*Set exercise*
Check every line of the material below for the string "scene", and return the ones that have it.

*Available data*
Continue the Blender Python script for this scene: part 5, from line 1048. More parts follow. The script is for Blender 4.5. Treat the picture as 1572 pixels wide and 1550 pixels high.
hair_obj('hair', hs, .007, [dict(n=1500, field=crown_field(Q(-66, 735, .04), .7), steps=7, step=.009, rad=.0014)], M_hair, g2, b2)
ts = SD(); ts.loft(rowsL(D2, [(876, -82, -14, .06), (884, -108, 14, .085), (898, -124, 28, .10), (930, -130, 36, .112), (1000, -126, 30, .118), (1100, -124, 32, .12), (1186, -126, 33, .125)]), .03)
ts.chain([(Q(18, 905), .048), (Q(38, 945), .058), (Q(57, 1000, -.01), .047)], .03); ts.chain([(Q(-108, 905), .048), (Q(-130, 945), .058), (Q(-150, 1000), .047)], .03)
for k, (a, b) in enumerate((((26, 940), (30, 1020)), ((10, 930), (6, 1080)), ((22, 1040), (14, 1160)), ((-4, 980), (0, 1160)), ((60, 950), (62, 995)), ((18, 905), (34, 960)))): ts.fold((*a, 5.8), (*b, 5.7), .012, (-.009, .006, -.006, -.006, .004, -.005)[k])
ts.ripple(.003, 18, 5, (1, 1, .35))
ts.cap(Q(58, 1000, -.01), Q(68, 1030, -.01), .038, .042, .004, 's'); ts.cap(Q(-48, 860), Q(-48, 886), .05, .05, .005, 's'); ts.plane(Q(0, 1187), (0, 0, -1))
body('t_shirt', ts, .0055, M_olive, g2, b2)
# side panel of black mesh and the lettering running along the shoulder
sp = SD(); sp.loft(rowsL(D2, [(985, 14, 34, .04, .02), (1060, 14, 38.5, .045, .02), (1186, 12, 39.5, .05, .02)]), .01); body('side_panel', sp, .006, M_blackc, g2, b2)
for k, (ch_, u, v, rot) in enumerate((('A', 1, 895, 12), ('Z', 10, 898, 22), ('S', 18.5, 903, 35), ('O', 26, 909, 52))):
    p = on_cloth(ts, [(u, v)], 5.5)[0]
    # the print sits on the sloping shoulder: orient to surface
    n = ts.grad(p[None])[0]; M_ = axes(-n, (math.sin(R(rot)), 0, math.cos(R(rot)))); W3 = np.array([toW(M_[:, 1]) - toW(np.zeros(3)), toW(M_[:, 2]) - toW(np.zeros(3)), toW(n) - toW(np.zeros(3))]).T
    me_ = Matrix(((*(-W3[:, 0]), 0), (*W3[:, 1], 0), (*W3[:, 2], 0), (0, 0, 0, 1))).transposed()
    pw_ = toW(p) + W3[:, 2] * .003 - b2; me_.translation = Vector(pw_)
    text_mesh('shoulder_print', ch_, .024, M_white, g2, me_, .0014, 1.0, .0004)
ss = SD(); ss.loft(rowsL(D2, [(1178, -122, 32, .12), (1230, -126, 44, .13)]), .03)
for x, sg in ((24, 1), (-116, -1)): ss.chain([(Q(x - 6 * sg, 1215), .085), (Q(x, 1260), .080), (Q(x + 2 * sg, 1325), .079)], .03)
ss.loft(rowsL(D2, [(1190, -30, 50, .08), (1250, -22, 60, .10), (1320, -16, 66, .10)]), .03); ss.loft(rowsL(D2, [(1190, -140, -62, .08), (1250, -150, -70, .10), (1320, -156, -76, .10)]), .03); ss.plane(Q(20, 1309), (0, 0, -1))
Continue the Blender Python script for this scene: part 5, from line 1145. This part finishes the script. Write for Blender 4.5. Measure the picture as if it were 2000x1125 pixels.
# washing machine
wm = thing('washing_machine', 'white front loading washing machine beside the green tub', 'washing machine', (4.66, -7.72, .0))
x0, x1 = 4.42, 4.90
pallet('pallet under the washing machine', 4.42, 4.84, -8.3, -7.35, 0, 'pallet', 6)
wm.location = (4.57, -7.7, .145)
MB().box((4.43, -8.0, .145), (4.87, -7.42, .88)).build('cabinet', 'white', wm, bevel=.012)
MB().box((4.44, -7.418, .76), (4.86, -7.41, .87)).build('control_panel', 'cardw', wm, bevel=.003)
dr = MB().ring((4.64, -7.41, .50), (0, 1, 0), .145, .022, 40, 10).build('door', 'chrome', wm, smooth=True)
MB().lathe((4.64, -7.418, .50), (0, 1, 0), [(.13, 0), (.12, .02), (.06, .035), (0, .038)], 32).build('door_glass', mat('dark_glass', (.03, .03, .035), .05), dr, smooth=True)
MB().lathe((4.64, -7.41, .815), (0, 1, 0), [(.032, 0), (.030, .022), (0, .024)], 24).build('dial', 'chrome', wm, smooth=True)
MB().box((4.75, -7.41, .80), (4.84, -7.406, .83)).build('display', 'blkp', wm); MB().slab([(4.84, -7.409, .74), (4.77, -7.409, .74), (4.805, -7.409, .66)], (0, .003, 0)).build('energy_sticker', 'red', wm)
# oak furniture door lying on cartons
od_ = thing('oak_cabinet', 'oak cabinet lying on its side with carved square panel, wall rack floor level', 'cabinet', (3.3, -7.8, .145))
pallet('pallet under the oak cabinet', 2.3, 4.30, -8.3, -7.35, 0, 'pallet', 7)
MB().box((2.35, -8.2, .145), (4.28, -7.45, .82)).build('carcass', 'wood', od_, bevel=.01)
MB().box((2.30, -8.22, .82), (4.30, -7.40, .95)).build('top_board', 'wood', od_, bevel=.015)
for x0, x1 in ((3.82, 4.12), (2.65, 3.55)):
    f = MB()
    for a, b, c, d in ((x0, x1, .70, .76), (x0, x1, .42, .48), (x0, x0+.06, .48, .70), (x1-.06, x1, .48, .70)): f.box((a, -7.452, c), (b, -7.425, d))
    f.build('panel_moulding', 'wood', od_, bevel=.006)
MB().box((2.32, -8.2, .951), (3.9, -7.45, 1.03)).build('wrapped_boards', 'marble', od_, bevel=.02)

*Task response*
Continue the Blender Python script for this scene: part 5, from line 1048. More parts follow. The script is for Blender 4.5. Treat the picture as 1572 pixels wide and 1550 pixels high.
Continue the Blender Python script for this scene: part 5, from line 1145. This part finishes the script. Write for Blender 4.5. Measure the picture as if it were 2000x1125 pixels.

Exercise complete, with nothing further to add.